Tapestry
a Memoir
by
Book Details
About the Book
TAPESTRY
Comments on an uncommon life
This really is a collection of bits and pieces written during three or four decades in the course of different centuries on a couple of continents. I haven't tried to be particularly kind or politically correct. On the other hand, I have carefully avoided mention of a number of people, places and things best buried in a deep pit somewhere out back
This is about me. It's far less a chronicle of how it was, than how I felt about how it was. With all the warts. I don't come out smelling like roses. I didn't really mean to. Mostly I'm trying to chronicle a lost world, write a history of a time, a place which, like Tartessos, sank long ago beneath the seas.
There are wonderful days and days of misery. Pain and pleasure intermingled. The human mind, the soul, unaffected by mankind’s manufacturing genius.
We learn a lot. Do we really? Isn’t it all the same? We give up some things in favor of others. It’s all a trade-off. It’s not all wonderful. It’s not all a waste. Best not to spend too much time in deciding which to discard, which to keep. There’s only one life.
You could call it a memoir, you could call it a fairy tale. Either way you wouldn't be far off the mark. It's the story of a young girl with straight, lank blond hair who leaves her childhood home in Chicago's outskirts of the 30’s, and finds adventure and a life as one of New York's first women filmmakers of the 50's, as well as a wife and mother of three, then tops it off with thirty years as an expatriate raising her children on the Spanish Mediterranean shore, before returning to America to spend her older age in, of all places, Aspen, Colorado.
It's a mélange of prose and poetry, a glimpse of the rich and famous, the often outrageous. It's a love story (but a far cry from the woman's romance category), of a woman who makes her own rules in searching for her ego, in searching for a fuller life for herself and her family.
The author's early milieu was the Depression, World War II and Greenwich Village of the 50’s. It covers the art scene, the film people, the Eurotrash. It deals in ego, in archeology, architecture, culture and taste; in off-beat travels, in the very unconventional education of the children and their parents. It takes you from the back rooms of Seventh Ave. designers to the remotest Spanish mountain village, from glittering corridas and country fairs to the earliest human endeavors—Palaeolithic cave art.

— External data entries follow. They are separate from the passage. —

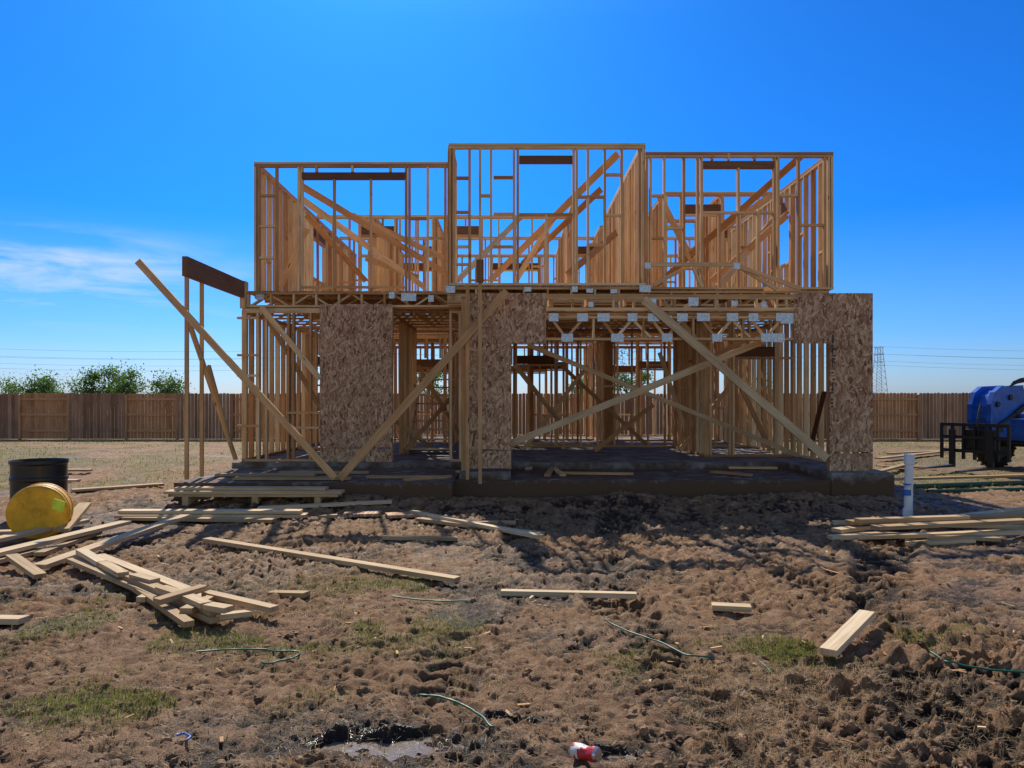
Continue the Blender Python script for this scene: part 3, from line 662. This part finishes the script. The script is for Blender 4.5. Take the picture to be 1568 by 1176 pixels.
# ------------------------------------------------------------------ drums
dr=empty('yellow_drum'); mb=MB()
c0=G(53,826); c0.z=h1(c0.x,c0.y)
dirv=Vector((-.35,.93,0)).normalized(); R=.315; cen=Vector((c0.x,c0.y+.05,c0.z+R-.03))
mb.cyl(cen,cen+dirv*.32,R,R,48); mb.cyl(cen-dirv*.018,cen,R*.93,R*.98,48); mb.cyl(cen-dirv*.03,cen-dirv*.0,.05,.05,20)
mb.cyl(cen+dirv*.06,cen+dirv*.09,R*1.025,R*1.025,48); mb.cyl(cen+dirv*.25,cen+dirv*.28,R*1.025,R*1.025,48)
for k in range(2): 
    a=k*2.2+.4; q=Vector((math.cos(a)*.93*.19,math.cos(a)*.35*.19,math.sin(a)*.19)); mb.cyl(cen+q-dirv*.035,cen+q,.028,.028,14)
mb.obj('drum_body',[M_YEL],dr,bevel=.006)
mb=MB(); p=cen+Vector((.27,-.06,.1)); mb.board(p+Vector((-.06,0,.02)),p+Vector((.07,0,-.02)),.004,.12,Y); mb.obj('tag',[M_NEON],dr)
dr=empty('black_drum'); mb=MB(); p=G(53,795); q=Vector((p.x,p.y+.1,h1(p.x,p.y)-.05)); R=.335
prof=[(0,R*.97),(.03,R),(.26,R),(.28,R*1.035),(.31,R*1.035),(.33,R),(.58,R),(.60,R*1.035),(.63,R*1.035),(.65,R),(.80,R),(.82,R*1.05),(.86,R*1.05)]
for (a,r0),(c,r1) in zip(prof,prof[1:]): mb.cyl(q+Z*a,q+Z*c,r0,r1,40,cap=False)
mb.cyl(q+Z*.86,q+Z*.80,R*1.05,R*.93,40,cap=False); mb.cyl(q+Z*.79,q+Z*.80,R*.94,R*.94,40)
mb.obj('drum_body',[M_BPL],dr)
pe=empty('pvc_vent_pipe'); mb=MB(); p=G(1390,783); mb.cyl(p-Z*.2,p+Vector((.02,0,.74)),.055,n=28); mb.cyl(p+Vector((.02,0,.70)),p+Vector((.022,0,.83)),.066,n=28); mb.cyl(p-Z*.02,p+Z*.10,.064,n=28)
mb.obj('pipe',[M_WHITE],pe,bevel=.004); mb=MB(); mb.cyl(p+Z*.28,p+Z*.36,.0575,n=28); mb.cyl(p+Z*.42,p+Z*.44,.0575,n=28); mb.obj('tape',[M_TAPE],pe)
mb=MB()
for (u0,v0,u1,v1,r) in ((1395,745,1600,738,.045),(1420,752,1600,748,.03)): mb.cyl(G(u0,v0,r),G(u1,v1,r),r,n=16)
mb.obj('drain_pipes',[M_GPIPE])
# ------------------------------------------------------------------ soda can, straps
can=empty('crushed_soda_can'); p=G(897,1152,.035); ax=Vector((.62,-.55,.12)).normalized()
mb=MB(); 
def canpart(a0,a1,r0,r1,mat):
    n=28; b=len(mb.v); e1=ax.orthogonal().normalized(); e2=ax.cross(e1)
    for q in range(2):
        for i in range(n):
            t=2*math.pi*i/n; r=(r0,r1)[q]; s=(a0,a1)[q]; dent=1-.28*math.exp(-((s-.01)/.025)**2)*(.5+.5*math.cos(t-1.2))+.03*math.sin(5*t+s*60)
            mb.v.append(p+ax*s+(e1*math.cos(t)+e2*math.sin(t))*r*dent)
    for i in range(n):
        j=(i+1)%n; mb.f.append([b+i,b+j,b+n+j,b+n+i]); mb.uv+=[(0,0)]*4; mb.t.append(.5); mb.m.append(mat(i) if callable(mat) else mat)
cp=[(-.075,.024),(-.062,.034)]+[(-.062+.012*i,.034) for i in range(1,11)]+[(.07,.027)]
for i,((a,r0),(c,r1)) in enumerate(zip(cp,cp[1:])):
    canpart(a,c,r0,r1,2 if i in(0,len(cp)-2) else (lambda k,i=i: 1 if (abs(((k+i*2)%28)-12)<4 or i in (3,)) else 0))
mb.cyl(p+ax*.069,p+ax*.07,.026,n=20,mat=2); mb.cyl(p-ax*.075,p-ax*.074,.023,n=20,mat=2)
mb.obj('can_body',[M_RED,M_CANW,M_ALU],can)
def strap(pts,r=.006,mat=M_GREEN,name='green_strap'):
    cu=bpy.data.curves.new(name,'CURVE'); cu.dimensions='3D'; cu.bevel_depth=r; cu.bevel_resolution=2
    s=cu.splines.new('NURBS'); P=[]
    for (u,v),(u2,v2) in zip(pts,pts[1:]):
        for k in range(4): t=k/4; P.append(G(u+(u2-u)*t,v+(v2-v)*t,.018+.008*random.random()))
    P.append(G(*pts[-1],.02)); s.points.add(len(P)-1)
    for q,w in zip(s.points,P): q.co=(*w,1)
    s.use_endpoint_u=True; s.order_u=4; cu.materials.append(mat); o=bpy.data.objects.new(name,cu); scene.collection.objects.link(o)
strap([(643,1064),(672,1066),(700,1075),(730,1090),(757,1112)],.006)
strap([(300,998),(350,994),(410,994),(462,998),(440,1010),(400,1014)],.0055); strap([(600,913),(650,919),(720,917)],.0055)
strap([(925,950),(965,968),(1010,982),(1050,1003),(1090,1006)],.0055); strap([(1425,998),(1470,1018),(1520,1026),(1580,1030)],.006)
strap([(1160,1010),(1175,1022),(1180,1030)],.004)
strap([(270,1126),(282,1122),(292,1128),(286,1134)],.006,M_TAPE,'blue_plastic_scrap')
# ------------------------------------------------------------------ telehandler
th=empty('blue_telehandler',(13.4,18.3,0)); th.rotation_euler=(0,0,math.atan2(-.45,-.9))
def part(name,mat,fn_,bevel=.02,dx=0):
    m=MB(); fn_(m)
    if dx: m.v=[v+Vector((dx,0,0)) for v in m.v]
    return m.obj(name,[mat],th,bevel=bevel)
def bx(m,x0,x1,y0,y1,z0,z1): m.prism([(x0,y0,z0),(x1,y0,z0),(x1,y1,z0),(x0,y1,z0)],(0,0,z1-z0))
part('chassis',M_BLUE,lambda m:(bx(m,-2.2,1.7,-.55,.55,.65,1.15),bx(m,-2.3,-1.3,-.9,.9,.75,1.5)))
part('engine_cover',M_BLUE,lambda m:m.prism([(-1.2,-.95,.8),(.5,-.95,.8),(.5,-.95,1.25),(-.2,-.95,1.5),(-1.2,-.95,1.5)],(0,.5,0)))
def boom(m):
    m.prism([(-2.1,-.17,1.75),(2.75,-.17,1.44),(2.75,-.17,1.80),(-2.1,-.17,2.16)],(0,.34,0))
    m.prism([(-1.8,-.22,1.70),(1.5,-.22,1.46),(1.5,-.22,1.95),(-1.8,-.22,2.2)],(0,.44,0))
def head(m):
    for y_ in (-.26,.16): m.prism([(2.5,y_,1.38),(2.95,y_,1.25),(3.1,y_,.80),(3.35,y_,.72),(3.58,y_,.80),(3.68,y_,1.15),(3.66,y_,1.50),(3.54,y_,1.76),(3.3,y_,1.89),(2.5,y_,1.92)],(0,.10,0))
    m.prism([(2.5,-.16,1.45),(3.05,-.16,1.30),(3.22,-.16,.9),(3.52,-.16,.9),(3.60,-.16,1.2),(3.58,-.16,1.46),(3.45,-.16,1.68),(3.2,-.16,1.80),(2.5,-.16,1.83)],(0,.32,0))
part('boom',M_BLUE,boom,.03); part('boom_head',M_BLUE,head,.02)
def pins(m):
    for x_,z_ in ((2.35,.95),(2.45,1.5),(2.0,1.65)): m.cyl((x_,-.30,z_),(x_,.30,z_),.06,n=20)
    m.board((1.85,.30,1.30),(2.5,.30,1.02),.03,.07,Y); m.board((1.4,.30,1.5),(1.85,.30,1.30),.05,.10,Y)
    for k in range(3): # hydraulic hoses
        a=[Vector((2.0-1.0*t,.27+.03*k,1.9+.10*math.sin(3.1*t)+.04*k)) for t in (0,.25,.5,.75,1)]
        for p0,p1 in zip(a,a[1:]): m.cyl(p0,p1,.02,n=8)
    a=[Vector((2.75+.12*math.sin(3.14*t),.1,1.5-.8*t)) for t in (0,.2,.4,.6,.8,1)]
    for p0,p1 in zip(a,a[1:]): m.cyl(p0,p1,.022,n=8)
part('pins_hoses_and_tilt_cylinder',M_BLACK,pins,0,1.0)
def fend(m):
    for y_ in (.72,-1.17):
        m.prism([(1.25,y_,1.1),(1.4,y_,1.32),(2.2,y_,1.36),(2.5,y_,1.24),(2.72,y_,.98),(2.66,y_,.96),(2.46,y_,1.18),(2.2,y_,1.29),(1.45,y_,1.26),(1.32,y_,1.08)],(0,.45,0))
part('mudguards',M_BLACK,fend,.005,-.45)
def cab(m):
    for x_,y_ in ((-.9,.35),(-.9,1.0),(.8,.35),(.8,1.0)): bx(m,x_-.04,x_+.04,y_-.04,y_+.04,1.1,2.25)
    bx(m,-1.0,.9,.3,1.05,2.25,2.33); bx(m,-1.0,.9,.3,1.05,.8,1.2)
part('cab_frame',M_BLACK,cab)
part('lamps',M_CANW,lambda m:(m.cyl((3.2,-.32,1.62),(3.28,-.32,1.62),.06,n=16),m.board((3.0,-.268,1.6),(3.4,-.268,1.6),.004,.05,Y)),0)
def carr(m):
    for z in (.45,.75,1.02): bx(m,2.78,2.86,-.75,.75,z,z+.07)
    for y_ in (-.75,-.5,-.25,0,.25,.5,.72): bx(m,2.79,2.85,y_-.02,y_+.03,.3,1.09)
    bx(m,2.5,2.8,-.3,.3,.5,.95)
    for y_ in (-.45,.4): bx(m,2.87,2.93,y_-.06,y_+.06,.16,.95); m.prism([(2.87,y_-.06,.12),(4.0,y_-.06,.12),(4.0,y_-.06,.14),(2.93,y_-.06,.18),(2.87,y_-.06,.18)],(0,.12,0))
part('fork_carriage',M_BLACK,carr,.008,1.0)
def wheels(m):
    for x_ in (1.55,-1.6):
        for y_ in (-1.15,.75):
            prof=[(0,.40),(.03,.56),(.08,.6),(.32,.6),(.37,.56),(.4,.40)]
            for (a,r0),(c,r1) in zip(prof,prof[1:]): m.cyl((x_,y_+a,.6),(x_,y_+c,.6),r0,r1,36,cap=False)
            for k in range(22):
                a=2*math.pi*k/22; p_=Vector((x_+math.cos(a)*.61,y_+.04,.6+math.sin(a)*.61)); a2=a+.12; q_=Vector((x_+math.cos(a2)*.61,y_+.2,.6+math.sin(a2)*.61)); m.board(p_,q_,.05,.05)
                p_=Vector((x_+math.cos(a)*.61,y_+.36,.6+math.sin(a)*.61)); m.board(p_,q_,.05,.05)
part('tyres',M_RUB,wheels,0)
def hubs(m):
    for x_ in (1.55,-1.6):
        for y_ in (-1.12,.78): m.cyl((x_,y_,.6),(x_,y_+.34,.6),.40,.40,24); m.cyl((x_,y_-.05,.6),(x_,y_+.39,.6),.12,.12,16)
    m.cyl((1.55,-1,.6),(1.55,1,.6),.1); m.cyl((-1.6,-1,.6),(-1.6,1,.6),.1)
part('hubs_and_axles',M_BLACK,hubs,.01)
# ------------------------------------------------------------------ world, sun, camera
SE=math.radians(43); AZ=math.radians(-12)   # azimuth measured from +Y toward +X
w=bpy.data.worlds.new('World'); scene.world=w; w.use_nodes=True; nt=w.node_tree
bg=nt.nodes['Background']; sky=nt.nodes.new('ShaderNodeTexSky'); sky.sky_type='NISHITA'; sky.sun_disc=False
sky.sun_elevation=SE; sky.sun_rotation=AZ; sky.air_density=1.0; sky.dust_density=.9; sky.ozone_density=2.5; sky.altitude=0
tc=nt.nodes.new('ShaderNodeTexCoord'); sep=nt.nodes.new('ShaderNodeSeparateXYZ'); L(nt,tc.outputs['Generated'],sep.inputs[0])
tint=ramp(nt,sep.outputs[2],[(0,(.44,.60,.98)),(.08,(.20,.48,.96)),(.22,(.04,.36,.94)),(.44,(.045,.34,.88)),(.6,(.12,.42,.9)),(1,(.4,.6,.9))]).outputs[0]
mb_=nt.nodes.new('ShaderNodeMapRange'); L(nt,sep.outputs[1],mb_.inputs[0]); mb_.inputs[1].default_value=.2; mb_.inputs[2].default_value=-.3
tint=mix(nt,mb_.outputs[0],tint,(.85,.82,.80))  # sky behind the camera made neutral and stronger, added as fill light
sk=mix(nt,1,sky.outputs[0],tint,'MULTIPLY')
cn=noise(nt,mapping(nt,tc.outputs['Generated'],(5,5,32)),1.0,6,.6,.4)
cr=ramp(nt,cn,[(.44,(0,0,0)),(.66,(.9,.9,.9))]).outputs[0]
mz=ramp(nt,sep.outputs[2],[(.07,(0,0,0)),(.11,(1,1,1)),(.155,(1,1,1)),(.20,(0,0,0))]).outputs[0]
mxn=nt.nodes.new('ShaderNodeMapRange'); L(nt,sep.outputs[0],mxn.inputs[0]); mxn.inputs[1].default_value=-.28; mxn.inputs[2].default_value=-.46; 
m1=mix(nt,1,cr,mz,'MULTIPLY'); m2=mix(nt,1,m1,mxn.outputs[0],'MULTIPLY')
cl=mix(nt,m2,sk,(3.8,4.9,5.8)); L(nt,cl,bg.inputs[0]); bg.inputs[1].default_value=.15
su=bpy.data.lights.new('sun','SUN'); su.energy=5; su.angle=math.radians(.5); su.color=(1,.92,.78)
so=bpy.data.objects.new('sun',su); scene.collection.objects.link(so)
dirS=Vector((math.sin(AZ)*math.cos(SE),math.cos(AZ)*math.cos(SE),math.sin(SE)))
so.rotation_euler=dirS.to_track_quat('Z','Y').to_euler()
cam=bpy.data.cameras.new('camera'); co_=bpy.data.objects.new('camera',cam); scene.collection.objects.link(co_)
co_.location=(0,0,CH); co_.rotation_euler=(math.radians(90),0,0); cam.lens=36*F/1568; cam.sensor_width=36; cam.shift_y=24/1568; cam.clip_end=6000; cam.clip_start=.05
scene.camera=co_
scene.view_settings.view_transform='Standard'; scene.view_settings.look='None'; scene.view_settings.exposure=0
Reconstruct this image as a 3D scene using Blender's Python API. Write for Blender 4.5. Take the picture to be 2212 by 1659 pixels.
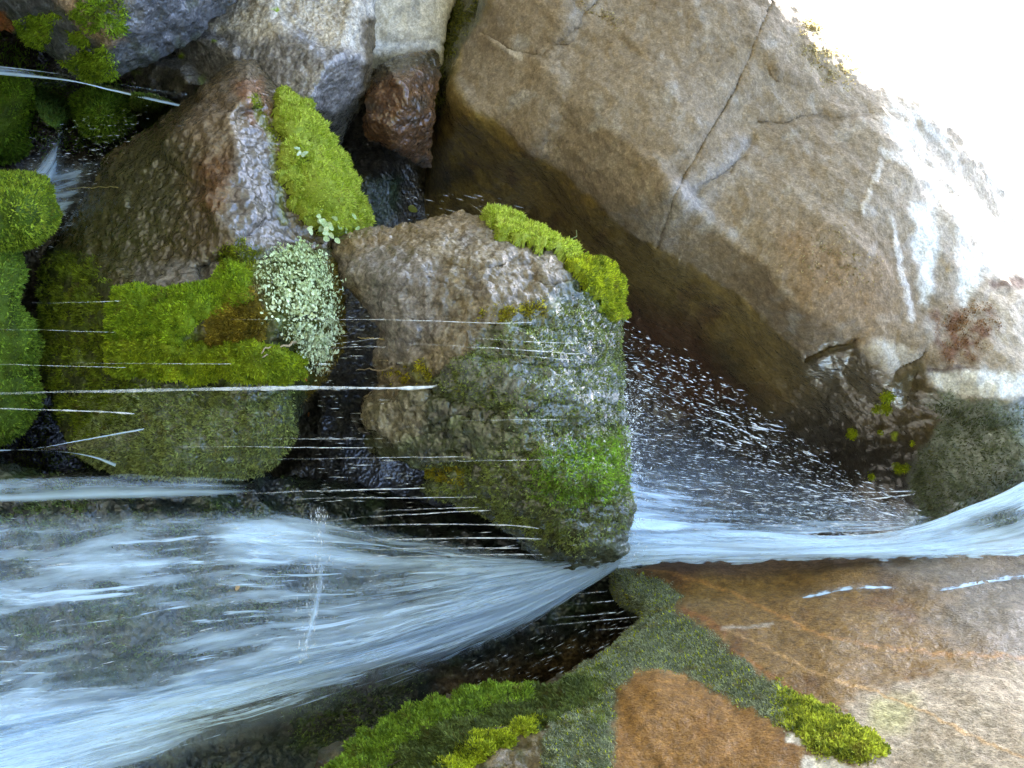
import bpy, math, random
import numpy as np
S = bpy.context.scene
for o in list(bpy.data.objects):
    bpy.data.objects.remove(o)

# ------------------------------------------------------------------ camera, sky, sun, exposure
# The photographer held the camera on its side: "up" in the place is the right-hand side of the picture.
TW, TH = 2212.0, 1659.0
TAN = math.tan(math.radians(22.5))
CAMLOC = np.array([0.0, -4.0, 1.9])
cam_data = bpy.data.cameras.new('camera')
cam = bpy.data.objects.new('camera', cam_data)
S.collection.objects.link(cam)
cam_data.sensor_fit = 'HORIZONTAL'
cam_data.angle = math.radians(45)
cam_data.clip_start = 0.05
cam_data.clip_end = 3000
from mathutils import Matrix, Vector
cam.matrix_world = Matrix(((0, -1, 0, CAMLOC[0]), (0, 0, -1, CAMLOC[1]), (1, 0, 0, CAMLOC[2]), (0, 0, 0, 1)))
S.camera = cam

SUN = Vector((-0.30, 0.66, 0.68)).normalized()      # towards the sun: behind the boulders, up left
SUN_EL = math.asin(SUN.z)
SUN_AZ = math.atan2(SUN.x, SUN.y)
world = bpy.data.worlds.new('World')
S.world = world
world.use_nodes = True
wn = world.node_tree.nodes
wn.clear()
sky = wn.new('ShaderNodeTexSky')
sky.sky_type = 'NISHITA'
sky.sun_disc = False
sky.sun_elevation = SUN_EL
sky.sun_rotation = SUN_AZ
sky.air_density = 1.0
sky.dust_density = 2.0
sky.ozone_density = 1.0
bg = wn.new('ShaderNodeBackground')
bg.inputs['Strength'].default_value = 0.15
wo = wn.new('ShaderNodeOutputWorld')
world.node_tree.links.new(sky.outputs[0], bg.inputs['Color'])
world.node_tree.links.new(bg.outputs[0], wo.inputs[0])
sl = bpy.data.lights.new('sun', 'SUN')
sl.energy = 4.5
sl.angle = math.radians(0.5)
sl.color = (1.0, 0.95, 0.86)
so = bpy.data.objects.new('sun', sl)
S.collection.objects.link(so)
so.rotation_euler = SUN.to_track_quat('Z', 'Y').to_euler()
S.view_settings.view_transform = 'Standard'
S.view_settings.look = 'None'
S.view_settings.gamma = 1
S.view_settings.exposure = 3.72
S.cycles.max_bounces = 5
S.cycles.diffuse_bounces = 3
S.cycles.glossy_bounces = 2
S.cycles.transmission_bounces = 3
S.cycles.transparent_max_bounces = 12
S.cycles.use_adaptive_sampling = True
S.cycles.adaptive_threshold = 0.03
S.cycles.use_denoising = True

# ------------------------------------------------------------------ helpers
rng = np.random.default_rng(7)

def unproj(u, v, d):
    u = np.asarray(u, float); v = np.asarray(v, float); d = np.asarray(d, float)
    up = (u / (TW / 2) - 1) * d * TAN
    side = (1 - v / (TH / 2)) * d * TAN * (TH / TW)
    return np.stack([CAMLOC[0] - side, CAMLOC[1] + d, CAMLOC[2] + up + 0 * d], -1)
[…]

Home base for this American family's three decades in Spain is a huge Andalusian l5th Century Cortijo, entirely rebuilt by them without architect or engineer, using only the treasures of Sephardic Cordoba, of Moorish Granada, of Medieval Spain to reconstruct their dream house with a bit of Iberian, Phoenician, Roman and Vizigoth thrown in. It is a home for myriad birds of prey, five-in-hand carriages, a month-long family horse trip across Spain to run with the bulls in Pamplona. A home of love and living, of life and death.
It has something for everyone.
About the Author
REFLECTIONS, through personal essays, poetry, and photos, pays homage to various colorful characters and places that have been woven into the fabric of my life. What began in 1924 as an ordinary life in the American Midwest has gone in unexpected directions, taking me first to New York, where my husband Gino and I established ourselves as respected filmmakers, and then to Andalusia, where we stayed for thirty years, traveling throughout the country, following the corridas, meeting people of many nations, the famed and the feckless. We arrived in Spain in 1962 with six hundred bucks to our name, not knowing where or how we would live. We thrived, built our home and filled it with children, dogs, cats, horses, birds, and countless visiting friends. In 1982, having unearthed or acquired some five thousand significant artifacts dating from Neolithic times to the fifteenth century, and 400 prime pieces of Spanish antiquities, we started Museo Hollander. Nearly twenty years ago, Gino and I donated our museum to the Spanish government and began our reentry into life in the States. Instead of returning to the hectic pace of Manhattan, we opted for the sylvan beauties of Aspen, Colorado—quiet and peace for me and snow-capped magnificent wilderness adventure for Gino. I’ve had more than my share of careers, among them, high school teacher, filmmaker, museum designer and curator, hotel decorator, and poet. These days, Gino paints; I write; our children and grandchildren visit from around the globe. And we pretend that life will go on forever.